Gratuitous Precision
Precision isn’t always necessary. But practicing it changes what the eye becomes capable of seeing.
We first shared this essay several weeks ago without sending it to our full list. The response convinced us it deserved a proper introduction. So today we’re officially sharing it here.
Most woodworking projects don’t require extreme precision. But practicing precision, even when it isn’t necessary, can fundamentally change how well your eye understands the work.
About forty years ago a student of mine, Tony Hull, gave me a pair of calipers. After that I began measuring almost everything I made to within a thousandth or two, or at least within whatever tolerance I thought I could hit.
At first that may sound like a path toward dependence on measuring devices, but what it really did was give me a new way to train my eye.
As I’ve gotten older, my eyesight has diminished, but my eye has improved.
By “eye,” I’m referring to what the brain does with incoming visual information. The precision of the measuring system we use becomes the precision our brain learns to recognize. If the finest measurement on your ruler is a sixteenth of an inch, then that’s the finest level of distinction you’re training your brain to see.
Even when working with fractions, a sixty-fourth of an inch is usually the smallest number we deal with. That means the numerical measuring system most woodworkers use effectively stops at about fifteen thousandths of an inch.
Calipers don’t.
They give the brain a much finer vocabulary, a smaller set of numbers through which it can understand how big something actually is.
There are many processes I teach that produce far more precision than the task strictly requires. They’re often my go-to methods because they work reliably and allow me to reach levels of accuracy beyond what the moment demands.

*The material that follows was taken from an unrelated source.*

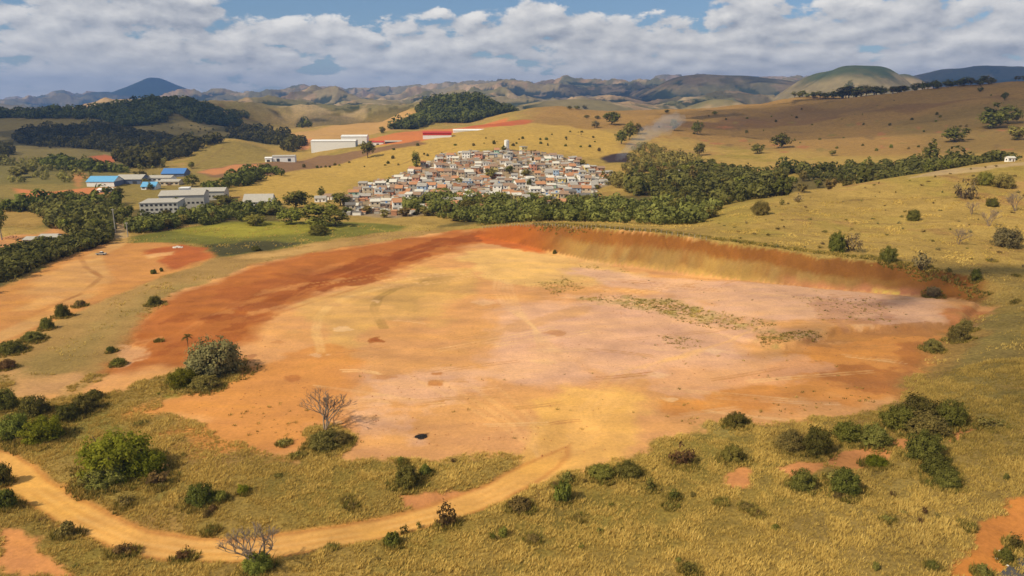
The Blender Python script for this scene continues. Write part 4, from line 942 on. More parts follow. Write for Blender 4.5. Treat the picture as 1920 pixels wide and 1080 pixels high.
# woods far off that read as masses
def wood(name, label, polys, n, h, mat, cards=34, leaf=.20, edge=22):
    P_, F_, V_ = [], [], []; k0 = 0
    ar = []
    for poly in polys:
        a = 0.5*abs(sum(poly[i][0]*poly[(i+1) % len(poly)][1]-poly[(i+1) % len(poly)][0]*poly[i][1] for i in range(len(poly)))); ar.append(a)
    for poly, a in zip(polys, ar):
        m_ = int(n*a/sum(ar)*2.2)
        xs = np.array([p[0] for p in poly]); ys = np.array([p[1] for p in poly])
        X = rng.uniform(xs.min()-20, xs.max()+20, m_*3); Y = rng.uniform(ys.min()-20, ys.max()+20, m_*3)
        ok = (fbm(X, Y, 70, 3, 5) > -.42) | (edge > 10)
        ok &= poly_sd(X, Y, poly)+fbm(X, Y, 120 if edge > 10 else 30, 4, 3)*edge > 0
        X, Y = X[ok][:int(n*a/sum(ar))+1], Y[ok][:int(n*a/sum(ar))+1]
        zt = ground(X, Y); hh = h*np.exp(rng.normal(size=len(X))*.26); tone = rng.random(len(X))
        idx = np.repeat(np.arange(len(X)), cards); d = unit(rng.normal(size=(len(idx), 3)))
        cen = np.stack([X[idx]+d[:, 0]*hh[idx]*.42, Y[idx]+d[:, 1]*hh[idx]*.42, zt[idx]+hh[idx]*(.52+.42*d[:, 2])], -1)
        nr = unit(d+np.array([0, 0, .3])+rng.normal(size=d.shape)*.4)
        p, f_, v_ = leaf_cards(cen, nr, hh[idx]*leaf, np.clip(tone[idx]*.7+rng.random(len(idx))*.3, 0, 1))
        P_.append(p); F_.append(f_+k0); V_.append(v_); k0 += len(p)
    return tag(mesh_np(name, np.concatenate(P_), np.concatenate(F_), mat, attr=np.concatenate(V_)), label, 'forest', None, 'stuff')
wood('forest', 'dark wood covering the hill under the blue peak', [wp((-100, 1740), (100, 1790), (180, 1830), (235, 1900), (290, 1990), (350, 2060), (400, 2040), (440, 1800), (380, 1760), (330, 1820), (300, 1700), (230, 1600), (190, 1690), (100, 1700), (-100, 1690))], 2300, 13, F_WOOD, cards=52, leaf=.15)
wood('forest', 'dark wood on the lower flank of the hill', [hits([(45, 250), (80, 240), (150, 245), (190, 238), (260, 250), (330, 262), (370, 270), (330, 300), (300, 318), (230, 318), (240, 300), (260, 290), (160, 280), (60, 275)]),
     hits([(400, 270), (440, 245), (480, 245), (540, 258), (565, 275), (560, 287), (530, 285), (470, 262)]), hits([(0, 280), (20, 285), (10, 305), (-60, 300)])], 2200, 12, F_WOOD, cards=52, leaf=.15)
wood('forest', 'dark wood covering the knoll above the red earthworks', [wp((732, 1560), (760, 1640), (790, 1800), (820, 1930), (860, 2010), (930, 2010), (960, 1930), (955, 1760), (900, 1700), (820, 1640), (770, 1560))], 1700, 13, F_WOOD, cards=52, leaf=.15)
wood('forest', 'scattered trees over the pale knoll beyond the wooded hill', [hits([(415, 215), (450, 205), (470, 215), (440, 235), (420, 232)]), hits([(540, 222), (580, 228), (575, 240), (540, 235)])], 160, 12, F_DARK)
wood('woodland', 'dense olive green mass of the belt between village and cut', [B1], 820, 6.4, F_WOOD_PALE, cards=70, leaf=.13, edge=5)
wood('woodland', 'dense green mass of the long belt behind the yellow hill', [B2], 1050, 7.8, F_WOOD, cards=60, leaf=.14, edge=6)
wood('woodland', 'dark mass of the wood bordering the bare lot', [B3], 620, 4.6, F_WOOD, cards=60, leaf=.14, edge=4)
wood('woodland', 'dark mass of the wood beside the dirt road gate', [B4], 330, 6.5, F_WOOD_PALE, cards=60, leaf=.14, edge=5)
wood('woodland', 'dark mass of trees behind the marsh', [B5], 330, 5.5, F_WOOD, cards=60, leaf=.14, edge=4)
wood('woodland', 'low scrub below the red terrace and the copse', [hits([(-20, 384), (60, 382), (160, 380), (230, 382), (230, 390), (130, 396), (0, 398)]), hits([(380, 354), (430, 337), (500, 322), (522, 330), (450, 352), (400, 364)]), hits([(70, 314), (100, 304), (230, 314), (240, 324), (130, 322)])], 420, 8, F_DARK, cards=44, leaf=.17, edge=8)
wood('woodland', 'bushy scrub round the big dark tree beyond the marsh', [hits([(525, 428), (540, 405), (580, 395), (640, 398), (645, 425), (600, 436)])], 110, 5.5, F_MID, cards=70, leaf=.13, edge=4)
wood('woodland', 'scrub at the end of the village round the burnt patch', [hits([(1130, 345), (1150, 322), (1180, 306), (1230, 312), (1250, 330), (1240, 352), (1170, 362)]), hits([(1182, 300), (1190, 275), (1215, 268), (1260, 290), (1320, 300), (1300, 322), (1220, 322)])], 420, 6.0, F_OLIVE, cards=50, leaf=.15, edge=6)
hs = hits([(1330, 425), (1420, 392), (1520, 368), (1720, 332), (1920, 306), (1930, 530), (1840, 525), (1700, 500), (1560, 470), (1400, 460)])
for X, Y in scatter(hs, 7, 95):
    q = random.random()
    plant('thin', random.choice(('olive', 'grey', 'grey', 'brown', 'dark')), X, Y, random.uniform(1.2, 3.6), random.uniform(.7, 2.0), 'small sparse shrub scattered over the yellow hill above the cut', group='thin shrubs on the yellow hill')
for i in range(75):
    px, py = random.choice(((random.uniform(20, 560), random.uniform(720, 1000)), (random.uniform(560, 1900), random.uniform(880, 1075)), (random.uniform(1450, 1910), random.uniform(560, 1000)), (random.uniform(0, 400), random.uniform(880, 1075))))
    X, Y, z = hit(px, py)
    if sample_grid(grs, np.array([X]), np.array([Y]))[0] < .6: continue
    plant(random.choice(('thin', 'thin', 'shrub')), random.choice(('olive', 'brown', 'olive', 'mid')), X, Y, random.uniform(1.0, 2.8), random.uniform(.6, 1.7), 'small olive scrub plant standing in the long dry grass', name='scrub_plant', group='scrub in the dry grass', cat='shrub')
wood('woodland', 'scattered bushes over the pastures by the red earth terrace', [hits([(-20, 300), (60, 300), (240, 325), (160, 345), (60, 345), (-20, 350)]), hits([(240, 300), (330, 300), (350, 318), (250, 322)]), hits([(-20, 385), (60, 385), (70, 400), (0, 410)])], 170, 5.5, F_OLIVE, cards=44, leaf=.17, edge=25)
for nm, n, pl in (('small dark bush along the brown embankment below the white factory', 16, [(470, 330), (560, 314), (690, 287), (790, 268), (795, 273), (690, 294), (560, 322), (480, 338)]), ('small dark bush dotted over the shaded brown hill', 45, [(1220, 225), (1500, 200), (1880, 175), (1900, 270), (1700, 285), (1450, 275), (1250, 258)]), ('small dark bush dotted over the golden hill behind the village', 38, [(560, 350), (700, 305), (900, 262), (1120, 242), (1140, 285), (1000, 278), (830, 288), (700, 335)]),
                  ('small dark bush dotted over the shaded pastures under the wooded hill', 40, [(20, 225), (160, 222), (300, 232), (400, 225), (430, 262), (340, 250), (200, 236), (60, 245)])):
    w_ = hits(pl)
    for X, Y in scatter(w_, 5, n):
        q = random.uniform(2.0, 5.5)
        plant('shrub', random.choice(('dark', 'dark', 'olive', 'mid')), X, Y, q, q*random.uniform(.6, 1.1), nm, name='hill_bush', group=nm.replace('small dark bush', 'bushes'), cat='shrub')
def clods(name, label, X, Y, sz, mat):
    n = len(X); Zt = ground(X, Y); base_ = np.array([(1, 0, 0), (0, 1, 0), (-1, 0, 0), (0, -1, 0), (0, 0, .7), (0, 0, -.5)], float); tri = np.array([(0, 1, 4), (1, 2, 4), (2, 3, 4), (3, 0, 4), (1, 0, 5), (2, 1, 5), (3, 2, 5), (0, 3, 5)])
    p = base_[None]*sz[:, None, None]*rng.uniform(.6, 1.4, (n, 6, 1)); a = rng.uniform(0, 6.28, n); ca, sa = np.cos(a)[:, None], np.sin(a)[:, None]
    p = np.stack([p[..., 0]*ca-p[..., 1]*sa+X[:, None], p[..., 0]*sa+p[..., 1]*ca+Y[:, None], p[..., 2]+Zt[:, None]+.03], -1).reshape(-1, 3)
    f_ = (tri[None]+6*np.arange(n)[:, None, None]).reshape(-1, 3)
    return tag(mesh_np(name, p, f_, mat), label, 'stones', None, 'stuff')
w_ = hits([(300, 765), (460, 690), (520, 590), (800, 490), (1000, 470), (1700, 565), (1800, 600), (1690, 740), (1400, 795), (1150, 850), (700, 860)])
xs = [p[0] for p in w_]; ys = [p[1] for p in w_]; X = rng.uniform(min(xs), max(xs), 9000); Y = rng.uniform(min(ys), max(ys), 9000)
ok = (poly_sd(X, Y, w_) > 0) & (fbm(X, Y, 22, 4, 4)+.5*rng.normal(size=9000) > .25)
clods('stones', 'small stones and earth clods strewn over the bare ground', X[ok], Y[ok], .10+.16*rng.random(int(ok.sum()))**2, plain('red_clay', (.44, .19, .07), var=.6, scale=.3))
# ------------------------------------------------------------------ the hillside village
WALLS = [('white', plain('white_plaster', (.82, .79, .73)), 14), ('cream', plain('cream_plaster', (.66, .54, .37)), 7), ('raw brick', plain('raw_brick', (.46, .23, .13), var=.5, scale=1.5), 8),
         ('grey concrete', plain('grey_render', (.40, .37, .32)), 7), ('salmon', plain('salmon_plaster', (.62, .28, .18)), 3), ('pale blue', plain('blue_plaster', (.36, .47, .62)), 2), ('pale yellow', plain('yellow_plaster', (.70, .55, .22)), 2), ('mint', plain('mint_plaster', (.40, .58, .42)), 1), ('beige', plain('beige_plaster', (.55, .44, .32)), 6)]
ROOFS = [('orange tile', plain('orange_tiles', (.45, .22, .11), var=.5, scale=1.2), 5), ('brown tile', plain('weathered_tiles', (.30, .195, .13), var=.5, scale=1.2), 5), ('grey sheet', plain('fibre_cement', (.36, .33, .29), var=.4), 8), ('pale sheet', plain('pale_sheet', (.62, .58, .50), var=.3), 7), ('dark sheet', plain('dark_sheet', (.16, .145, .13), var=.4), 2)]
PANE = plain('dark_opening', (.045, .04, .038), .4, spec=.4); DOORM = plain('door_wood', (.16, .10, .065)); TANK = plain('blue_plastic', (.10, .22, .48), .5)
WHITE = plain('white_metal', (.80, .79, .76), .5); BLUE = plain('blue_metal', (.075, .20, .48), .5); SKYBLUE = plain('light_blue_metal', (.14, .38, .62), .5); REDM = plain('red_metal', (.50, .045, .03), .5)
GREYROOF = plain('grey_roof', (.42, .39, .34), var=.35); GREENISH = plain('greenish_cladding', (.40, .46, .44)); SLATE = plain('slate_blue', (.15, .18, .26)); CONC = plain('concrete', (.52, .49, .43), var=.3)  # GREENISH: greenish grey sheets for a side wall
DARKM = plain('dark_steel', (.06, .06, .065), .5); POLE = plain('weathered_pole', (.38, .35, .31))
def pick(L): return random.choices(L, [a[2] for a in L])[0]
def house(X, Y, rz, w, d, st, wall, roof, style, label, group, tank=False, name='house', z=None):
    z = float(ground(X, Y)) if z is None else z
    r = thing(name, label, 'house', (X, Y, z), rz, group)
    h = 3.0*st+.1; m = MB()
    if style == 'gable':
        rise = d*.24
        m.prism([(-d/2, -4), (d/2, -4), (d/2, h), (0, h+rise), (-d/2, h)], -w/2, w/2)
        q = MB(); o_ = .45; k = rise/(d/2)
        q.prism([(-d/2-o_, h-o_*k+.03), (0, h+rise+.03), (d/2+o_, h-o_*k+.03), (d/2+o_, h-o_*k+.21), (0, h+rise+.21), (-d/2-o_, h-o_*k+.21)], -w/2-.4, w/2+.4)
    elif style == 'shed':
        m.prism([(-d/2, -4), (d/2, -4), (d/2, h+.9), (-d/2, h)], -w/2, w/2); q = MB()
        q.prism([(-d/2-.5, h-.05), (d/2+.4, h+.98), (d/2+.4, h+1.12), (-d/2-.5, h+.1)], -w/2-.35, w/2+.35)
    else:
        m.box(-w/2, w/2, -d/2, d/2, -4, h); q = MB(); q.box(-w/2-.25, w/2+.25, -d/2-.35, d/2+.25, h+.003, h+.22)
        for a in ((-w/2-.2, w/2+.2, -d/2-.3, -d/2-.12), (-w/2-.2, w/2+.2, d/2+.05, d/2+.2)): q.box(*a, h+.223, h+.75)
    m.build('wall', wall, r); q.build('roof', roof, r)
    n = 2 if w < 9 else 3
    for s in range(st):
        for i in range(n):
            xw = -w/2+w*(i+.5)/n
            if s == 0 and i == n//2:
                MB().box(xw-.5, xw+.5, -d/2-.05, -d/2+.02, 0, 2.15).build('door', DOORM, r); continue
            MB().box(xw-.65, xw+.65, -d/2-.05, -d/2+.02, 3*s+1.0, 3*s+2.25).build('window', PANE, r)
        MB().box(-w/2-.05, -w/2+.02, -.7, .6, 3*s+1.0, 3*s+2.2).build('window', PANE, r)
    if tank:
        zt = h+(.76 if style == 'flat' else d*.24+.15 if style == 'gable' else 1.1)
        if style == 'flat': MB().cyl(w*.25, d*.2, h+.22, h+1.5, .75, .85).build('water_tank', TANK, r)
    return r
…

Over time I realized something: practicing gratuitous precision improves my fluency in the language of measurement.
It’s like learning a foreign language. For many woodworkers, this level of precision is exactly that, a foreign language. If you only speak it occasionally, it will always feel awkward when you need it. But if you practice it constantly, the language becomes natural.
Then when a truly precise operation is required, you can move through it easily, hit your dimensions, and enjoy the process a lot more.
From the Bench,
Brian Boggs




Thank you Brian. Always sage and useful advice from you. I like your idea about being over precise in measuring and the why behind it.